Esclusa quindi qualsiasi rilevanza penale del caso in questione, va analizzata la questione della riservatezza, o come va di moda dire, della privacy. Secondo alcuni, nel diffondere quella conversazione è stata violata la riservatezza di Fini e di Trifuoggi, poiché sarebbe stato necessario il consenso dei due alla diffusione della conversazione.
Francamente, non si capisce come si possa fare un’affermazione del genere. Se durante un consiglio dei ministri Brunetta dà dell’imbecille a Tremonti e la notizia trapela, difficile pensare che Brunetta possa rivendicare la violazione della propria riservatezza per il fatto di non aver fornito il proprio consenso. Si dimentica che Fini è un personaggio pubblico, e che la divulgazione del contenuto di quella conversazione soddisfa un indubbio interesse pubblico, poiché svela ciò che il presidente della Camera pensa realmente del presidente del Consiglio, contribuendo così a delineare il rapporto tra Fini e la collettività in termini di verità. Sotto questo aspetto, la divulgazione di quel fuorionda presenta la stessa legittimità che avrebbe la messa in onda di una conferenza stampa in cui Fini, rivolgendosi direttamente ai giornalisti, parla di Berlusconi utilizzando gli stessi concetti espressi a Trifuoggi quel 6 novembre.

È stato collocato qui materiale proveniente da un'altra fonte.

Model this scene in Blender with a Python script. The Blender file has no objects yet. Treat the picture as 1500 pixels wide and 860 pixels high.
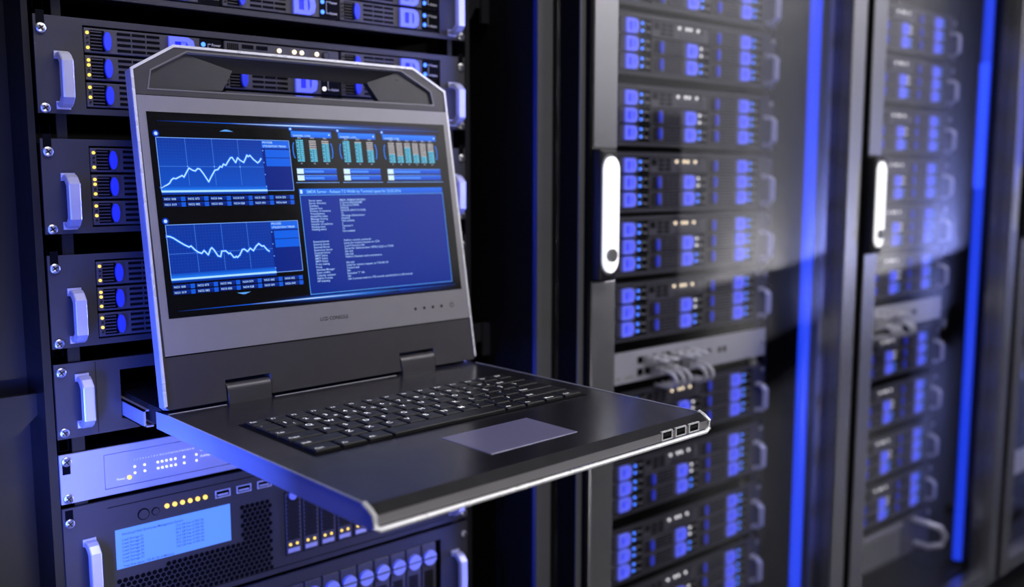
import bpy, bmesh, math, random
from mathutils import Vector, Matrix
random.seed(7)
S = bpy.context.scene
COL = S.collection
PI = math.pi
H = 1.03                     # height of the top screw line (rack z = 0) above the floor

def lin(r, g, b):
    f = lambda c: (c/255/12.92) if c <= 10.3 else ((c/255+.055)/1.055)**2.4
    return (f(r), f(g), f(b), 1)

# ------------------------------------------------------------------ camera
cam = bpy.data.cameras.new('camera')
cam.sensor_width = 36
cam.lens = 36*1393.4/1500
cam.clip_start = .02
cam.dof.use_dof = True
cam.dof.focus_distance = .84
cam.dof.aperture_fstop = 3.4
co = bpy.data.objects.new('camera', cam); COL.objects.link(co)
co.location = (-.2483, -.9151, H-.1289)
co.rotation_euler = (math.radians(90-7.045), 0, -math.radians(40.966))
S.camera = co
S.view_settings.view_transform = 'Standard'
S.view_settings.look = 'None'
S.view_settings.gamma = 1
S.view_settings.exposure = 0
S.view_settings.use_curve_mapping = False

# ------------------------------------------------------------------ world
w = bpy.data.worlds.new('world'); S.world = w; w.use_nodes = True
w.node_tree.nodes['Background'].inputs[0].default_value = (.35, .38, .6, 1)
w.node_tree.nodes['Background'].inputs[1].default_value = .02

# ------------------------------------------------------------------ lamp settings
CEIL_W = 60          # ceiling light panels over the aisle
FLOOR_FILL_W = 6         # added floor fill for the lower panels of the open rack
WASH_W = 36          # added floor lights brightening the wall mirrored in the glass
BLUE_LEFT_W = 1.5      # blue status lamp on the neighbouring rack
BLUE_STRIP_W = 2.6    # light strip inside the open rack

def area(name, parent, loc, sx, sy, power, color, rot=(0, 0, 0), spread=None):
    l = bpy.data.lights.new(name, 'AREA'); l.shape = 'RECTANGLE'
    l.size = sx; l.size_y = sy; l.energy = power; l.color = color[:3]
    if spread: l.spread = spread
    o = bpy.data.objects.new(name, l); COL.objects.link(o)
    o.location = loc; o.rotation_euler = rot; o.parent = parent
    return o

# ------------------------------------------------------------------ materials
MATS = {}
def mat(name, col, rough=.5, metal=0., emit=None, es=1., coat=0., spec=.5, vary=.05, scale=60., bump=0.):
    if name in MATS: return MATS[name]
    m = bpy.data.materials.new(name); m.use_nodes = True
    nt = m.node_tree; b = nt.nodes['Principled BSDF']
    b.inputs['Roughness'].default_value = rough
    b.inputs['Metallic'].default_value = metal
    b.inputs['Coat Weight'].default_value = coat
    b.inputs['Coat Roughness'].default_value = .08
    b.inputs['Specular IOR Level'].default_value = spec
    tc = nt.nodes.new('ShaderNodeTexCoord'); nz = nt.nodes.new('ShaderNodeTexNoise')
    nz.inputs['Scale'].default_value = scale; nz.inputs['Detail'].default_value = 3
    nt.links.new(tc.outputs['Object'], nz.inputs['Vector'])
    mx = nt.nodes.new('ShaderNodeMix'); mx.data_type = 'RGBA'
    c = Vector(col[:3])
    mx.inputs[6].default_value = (*(c*(1-vary)), 1); mx.inputs[7].default_value = (*(c*(1+vary)), 1)
    nt.links.new(nz.outputs['Fac'], mx.inputs[0]); nt.links.new(mx.outputs[2], b.inputs['Base Color'])
    mr = nt.nodes.new('ShaderNodeMapRange')
    mr.inputs['To Min'].default_value = max(.02, rough-.05); mr.inputs['To Max'].default_value = min(1, rough+.05)
    nt.links.new(nz.outputs['Fac'], mr.inputs[0]); nt.links.new(mr.outputs[0], b.inputs['Roughness'])
    if bump:
        bp = nt.nodes.new('ShaderNodeBump'); bp.inputs['Strength'].default_value = bump
        bp.inputs['Distance'].default_value = .0005
        nz2 = nt.nodes.new('ShaderNodeTexNoise'); nz2.inputs['Scale'].default_value = 1800
        nt.links.new(tc.outputs['Object'], nz2.inputs['Vector'])
        nt.links.new(nz2.outputs['Fac'], bp.inputs['Height']); nt.links.new(bp.outputs[0], b.inputs['Normal'])
    if emit:
        b.inputs['Emission Color'].default_value = (*emit[:3], 1); b.inputs['Emission Strength'].default_value = es
    MATS[name] = m
    return m

PANEL = mat('graphite_panel', lin(74, 73, 78), .42, .3)
TRAY = mat('tray_plastic', lin(82, 80, 88), .45)
DARK = mat('black_plastic', lin(14, 14, 16), .45)
VOID = mat('black_recess', (.002, .002, .003), .8, spec=.1)
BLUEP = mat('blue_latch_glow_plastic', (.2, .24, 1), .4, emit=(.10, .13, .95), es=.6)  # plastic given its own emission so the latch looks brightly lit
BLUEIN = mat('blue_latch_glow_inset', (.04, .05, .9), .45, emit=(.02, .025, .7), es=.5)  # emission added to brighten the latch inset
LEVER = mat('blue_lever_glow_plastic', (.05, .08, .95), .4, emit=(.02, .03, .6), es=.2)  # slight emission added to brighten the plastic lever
ALU = mat('brushed_aluminium', (.78, .78, .88), .40, .55)
SCREWM = mat('screw_steel', (.75, .75, .76), .3, .9)
RACKB = mat('rack_black', lin(34, 34, 38), .4, .2)
RACKG = mat('rack_grey', lin(120, 120, 122), .38, .4)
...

Insomma, è la classica notizia, che la collettività ha il diritto di conoscere. Ed è evidente come i tre tradizionali requisiti del diritto di cronaca siano qui pienamente rispettati: verità (è lo stesso Fini a parlare direttamente), interesse pubblico (lo abbiamo già spiegato), continenza formale (per quest’ultimo requisito nemmeno si pone il problema, visto che la notizia non è “mediata”, ma direttamente fornita dalla fonte, ossia Fini). Argomentare, in questo caso, la violazione della riservatezza (o peggio, della privacy) significherebbe implicitamente tenere un comportamento favorevole alla censura e a rinnegare il ruolo di soggetto sovrano che la Costituzione all'art. 1 attribuisce alla collettività. Che, in quanto tale, deve sapere.